Exercise brief – Send back all the data below, exactly as given.

════════

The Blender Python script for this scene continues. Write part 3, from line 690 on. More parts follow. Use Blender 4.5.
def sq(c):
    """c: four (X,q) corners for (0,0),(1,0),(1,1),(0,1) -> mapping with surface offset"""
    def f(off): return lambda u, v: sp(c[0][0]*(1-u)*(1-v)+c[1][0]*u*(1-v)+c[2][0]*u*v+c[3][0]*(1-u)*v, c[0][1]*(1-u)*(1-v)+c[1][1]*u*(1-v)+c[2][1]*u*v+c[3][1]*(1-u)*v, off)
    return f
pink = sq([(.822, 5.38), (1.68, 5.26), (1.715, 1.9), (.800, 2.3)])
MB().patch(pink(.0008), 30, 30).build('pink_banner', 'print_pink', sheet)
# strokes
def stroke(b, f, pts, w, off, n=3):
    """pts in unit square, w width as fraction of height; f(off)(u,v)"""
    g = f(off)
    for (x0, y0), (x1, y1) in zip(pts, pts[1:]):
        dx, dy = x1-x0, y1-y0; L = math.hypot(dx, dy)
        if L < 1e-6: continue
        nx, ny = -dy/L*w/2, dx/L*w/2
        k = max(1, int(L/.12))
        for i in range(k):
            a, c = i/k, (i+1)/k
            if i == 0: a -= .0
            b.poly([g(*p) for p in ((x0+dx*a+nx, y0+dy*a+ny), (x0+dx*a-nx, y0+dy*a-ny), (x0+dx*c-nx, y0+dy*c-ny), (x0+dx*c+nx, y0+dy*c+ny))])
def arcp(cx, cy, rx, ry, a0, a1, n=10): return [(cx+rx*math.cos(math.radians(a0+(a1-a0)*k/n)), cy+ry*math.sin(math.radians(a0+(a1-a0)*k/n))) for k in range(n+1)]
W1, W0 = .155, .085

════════

Answer below –
The Blender Python script for this scene continues. Write part 3, from line 690 on. More parts follow. Use Blender 4.5.
def sq(c):
    """c: four (X,q) corners for (0,0),(1,0),(1,1),(0,1) -> mapping with surface offset"""
    def f(off): return lambda u, v: sp(c[0][0]*(1-u)*(1-v)+c[1][0]*u*(1-v)+c[2][0]*u*v+c[3][0]*(1-u)*v, c[0][1]*(1-u)*(1-v)+c[1][1]*u*(1-v)+c[2][1]*u*v+c[3][1]*(1-u)*v, off)
    return f
pink = sq([(.822, 5.38), (1.68, 5.26), (1.715, 1.9), (.800, 2.3)])
MB().patch(pink(.0008), 30, 30).build('pink_banner', 'print_pink', sheet)
# strokes
def stroke(b, f, pts, w, off, n=3):
    """pts in unit square, w width as fraction of height; f(off)(u,v)"""
    g = f(off)
    for (x0, y0), (x1, y1) in zip(pts, pts[1:]):
        dx, dy = x1-x0, y1-y0; L = math.hypot(dx, dy)
        if L < 1e-6: continue
        nx, ny = -dy/L*w/2, dx/L*w/2
        k = max(1, int(L/.12))
        for i in range(k):
            a, c = i/k, (i+1)/k
            if i == 0: a -= .0
            b.poly([g(*p) for p in ((x0+dx*a+nx, y0+dy*a+ny), (x0+dx*a-nx, y0+dy*a-ny), (x0+dx*c-nx, y0+dy*c-ny), (x0+dx*c+nx, y0+dy*c+ny))])
def arcp(cx, cy, rx, ry, a0, a1, n=10): return [(cx+rx*math.cos(math.radians(a0+(a1-a0)*k/n)), cy+ry*math.sin(math.radians(a0+(a1-a0)*k/n))) for k in range(n+1)]
W1, W0 = .155, .085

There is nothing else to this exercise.